*AIM OF THE EXERCISE*.
Reproduce, word for word, only the lines from the one containing "Continue the Blender" through the one containing "Lm=lean(13,(0,-.42,.1))", both included.
____ THE DATA
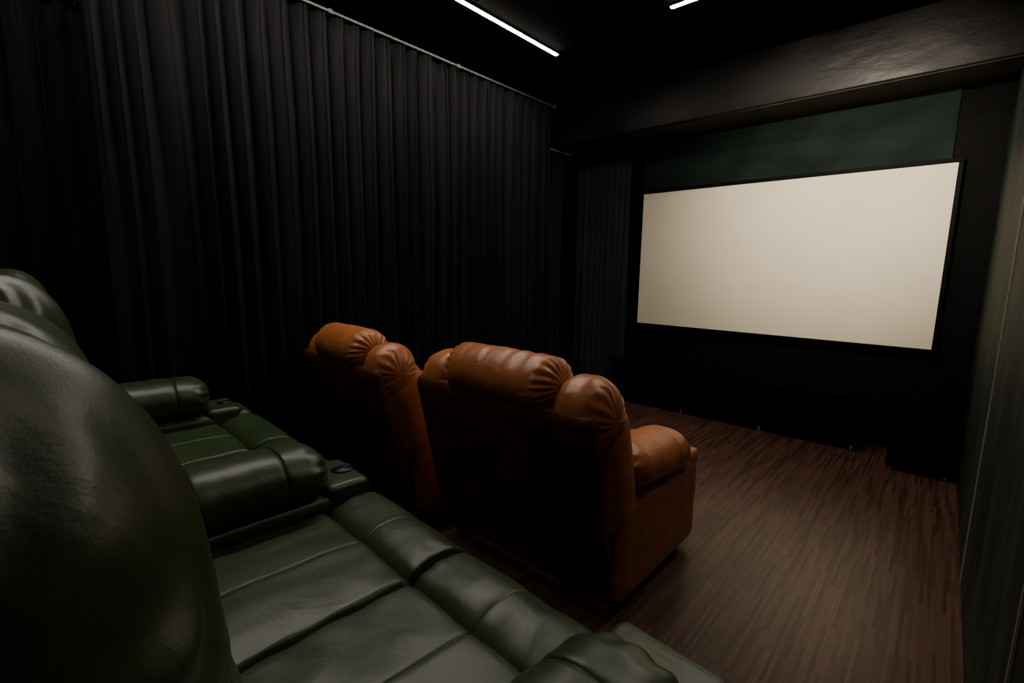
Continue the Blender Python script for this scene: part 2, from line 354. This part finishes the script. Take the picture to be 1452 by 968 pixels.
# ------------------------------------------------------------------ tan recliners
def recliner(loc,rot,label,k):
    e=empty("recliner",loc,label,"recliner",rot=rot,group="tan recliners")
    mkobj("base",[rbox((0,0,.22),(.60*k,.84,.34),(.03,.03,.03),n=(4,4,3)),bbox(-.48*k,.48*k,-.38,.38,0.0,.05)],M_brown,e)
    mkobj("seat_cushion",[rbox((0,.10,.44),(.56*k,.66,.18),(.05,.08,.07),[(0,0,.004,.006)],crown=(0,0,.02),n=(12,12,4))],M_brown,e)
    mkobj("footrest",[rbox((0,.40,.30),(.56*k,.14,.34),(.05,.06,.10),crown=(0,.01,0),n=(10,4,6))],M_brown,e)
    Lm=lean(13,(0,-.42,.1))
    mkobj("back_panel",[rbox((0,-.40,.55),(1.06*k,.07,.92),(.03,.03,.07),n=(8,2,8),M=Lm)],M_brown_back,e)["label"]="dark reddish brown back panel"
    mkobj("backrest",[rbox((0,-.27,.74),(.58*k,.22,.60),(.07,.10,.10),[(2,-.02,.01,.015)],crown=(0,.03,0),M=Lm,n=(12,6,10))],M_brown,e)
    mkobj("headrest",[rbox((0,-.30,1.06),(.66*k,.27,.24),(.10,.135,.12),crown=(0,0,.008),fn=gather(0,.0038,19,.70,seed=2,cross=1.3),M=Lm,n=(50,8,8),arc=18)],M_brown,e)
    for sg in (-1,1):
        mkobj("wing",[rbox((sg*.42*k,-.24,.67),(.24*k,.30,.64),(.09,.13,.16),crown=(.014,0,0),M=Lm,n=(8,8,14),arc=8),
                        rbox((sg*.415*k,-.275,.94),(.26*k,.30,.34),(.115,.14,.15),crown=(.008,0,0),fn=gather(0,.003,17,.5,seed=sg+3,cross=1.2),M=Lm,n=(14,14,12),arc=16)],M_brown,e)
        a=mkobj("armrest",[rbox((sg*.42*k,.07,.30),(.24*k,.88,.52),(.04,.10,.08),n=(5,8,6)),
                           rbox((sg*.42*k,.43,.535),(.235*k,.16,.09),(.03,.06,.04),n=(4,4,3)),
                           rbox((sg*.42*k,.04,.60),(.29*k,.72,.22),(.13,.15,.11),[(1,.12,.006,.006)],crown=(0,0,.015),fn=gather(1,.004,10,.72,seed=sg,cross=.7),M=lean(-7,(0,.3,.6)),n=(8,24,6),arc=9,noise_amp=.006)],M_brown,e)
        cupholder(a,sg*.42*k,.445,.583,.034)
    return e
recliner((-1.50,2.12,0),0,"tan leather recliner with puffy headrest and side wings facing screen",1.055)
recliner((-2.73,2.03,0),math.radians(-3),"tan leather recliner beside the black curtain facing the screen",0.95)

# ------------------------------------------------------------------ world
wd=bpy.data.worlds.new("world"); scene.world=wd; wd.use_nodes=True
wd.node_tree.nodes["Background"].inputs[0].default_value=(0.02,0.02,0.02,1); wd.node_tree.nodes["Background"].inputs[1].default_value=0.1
________
____ THE DATA
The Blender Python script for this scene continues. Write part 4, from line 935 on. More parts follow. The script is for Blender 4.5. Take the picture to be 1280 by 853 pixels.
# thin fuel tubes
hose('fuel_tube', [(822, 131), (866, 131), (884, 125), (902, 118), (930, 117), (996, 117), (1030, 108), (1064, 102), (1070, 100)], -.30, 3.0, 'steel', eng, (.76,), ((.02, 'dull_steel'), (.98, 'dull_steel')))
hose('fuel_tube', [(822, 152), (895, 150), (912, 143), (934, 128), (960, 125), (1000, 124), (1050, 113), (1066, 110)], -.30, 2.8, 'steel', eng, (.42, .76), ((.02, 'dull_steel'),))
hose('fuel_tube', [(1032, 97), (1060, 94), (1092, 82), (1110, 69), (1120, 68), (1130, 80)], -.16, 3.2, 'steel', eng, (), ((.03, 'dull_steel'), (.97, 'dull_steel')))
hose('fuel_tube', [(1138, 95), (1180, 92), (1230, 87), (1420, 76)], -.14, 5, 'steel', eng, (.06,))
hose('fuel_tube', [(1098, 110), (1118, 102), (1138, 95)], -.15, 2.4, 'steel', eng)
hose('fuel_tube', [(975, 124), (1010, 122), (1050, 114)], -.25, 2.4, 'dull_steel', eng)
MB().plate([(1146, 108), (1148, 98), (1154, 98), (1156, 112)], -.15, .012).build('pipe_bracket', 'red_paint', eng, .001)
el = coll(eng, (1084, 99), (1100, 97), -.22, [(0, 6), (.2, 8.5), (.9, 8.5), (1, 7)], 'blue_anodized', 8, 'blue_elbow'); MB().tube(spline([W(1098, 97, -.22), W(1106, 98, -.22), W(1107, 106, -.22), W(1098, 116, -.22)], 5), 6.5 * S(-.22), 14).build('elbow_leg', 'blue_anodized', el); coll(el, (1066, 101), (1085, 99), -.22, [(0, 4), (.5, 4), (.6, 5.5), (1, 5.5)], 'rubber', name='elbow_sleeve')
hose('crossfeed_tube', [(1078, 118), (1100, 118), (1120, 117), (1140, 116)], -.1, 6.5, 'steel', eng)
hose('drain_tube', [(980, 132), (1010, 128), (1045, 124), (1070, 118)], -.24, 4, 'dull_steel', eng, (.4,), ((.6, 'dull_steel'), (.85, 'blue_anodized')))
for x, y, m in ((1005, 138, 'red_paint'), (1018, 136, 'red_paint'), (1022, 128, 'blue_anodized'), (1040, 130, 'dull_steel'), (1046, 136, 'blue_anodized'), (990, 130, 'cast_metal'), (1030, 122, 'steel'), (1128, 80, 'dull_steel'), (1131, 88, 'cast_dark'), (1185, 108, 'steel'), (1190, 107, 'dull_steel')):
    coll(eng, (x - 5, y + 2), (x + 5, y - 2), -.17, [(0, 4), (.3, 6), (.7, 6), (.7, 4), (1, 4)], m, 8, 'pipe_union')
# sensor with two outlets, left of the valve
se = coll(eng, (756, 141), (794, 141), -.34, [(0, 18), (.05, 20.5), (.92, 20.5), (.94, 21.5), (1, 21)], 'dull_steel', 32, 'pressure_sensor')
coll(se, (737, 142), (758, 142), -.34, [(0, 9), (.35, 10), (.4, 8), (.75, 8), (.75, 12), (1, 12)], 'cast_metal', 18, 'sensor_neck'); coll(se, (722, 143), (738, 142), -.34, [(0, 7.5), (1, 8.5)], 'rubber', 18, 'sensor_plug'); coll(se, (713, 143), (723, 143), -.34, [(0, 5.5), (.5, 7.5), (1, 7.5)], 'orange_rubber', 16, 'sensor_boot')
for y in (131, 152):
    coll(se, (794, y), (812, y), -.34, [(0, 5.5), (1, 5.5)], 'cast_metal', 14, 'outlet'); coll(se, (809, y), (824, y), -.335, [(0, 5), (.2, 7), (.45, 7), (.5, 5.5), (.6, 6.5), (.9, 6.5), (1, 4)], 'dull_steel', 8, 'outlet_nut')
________
*TASK OUTPUT*.
Continue the Blender Python script for this scene: part 2, from line 354. This part finishes the script. Take the picture to be 1452 by 968 pixels.
# ------------------------------------------------------------------ tan recliners
def recliner(loc,rot,label,k):
    e=empty("recliner",loc,label,"recliner",rot=rot,group="tan recliners")
    mkobj("base",[rbox((0,0,.22),(.60*k,.84,.34),(.03,.03,.03),n=(4,4,3)),bbox(-.48*k,.48*k,-.38,.38,0.0,.05)],M_brown,e)
    mkobj("seat_cushion",[rbox((0,.10,.44),(.56*k,.66,.18),(.05,.08,.07),[(0,0,.004,.006)],crown=(0,0,.02),n=(12,12,4))],M_brown,e)
    mkobj("footrest",[rbox((0,.40,.30),(.56*k,.14,.34),(.05,.06,.10),crown=(0,.01,0),n=(10,4,6))],M_brown,e)
    Lm=lean(13,(0,-.42,.1))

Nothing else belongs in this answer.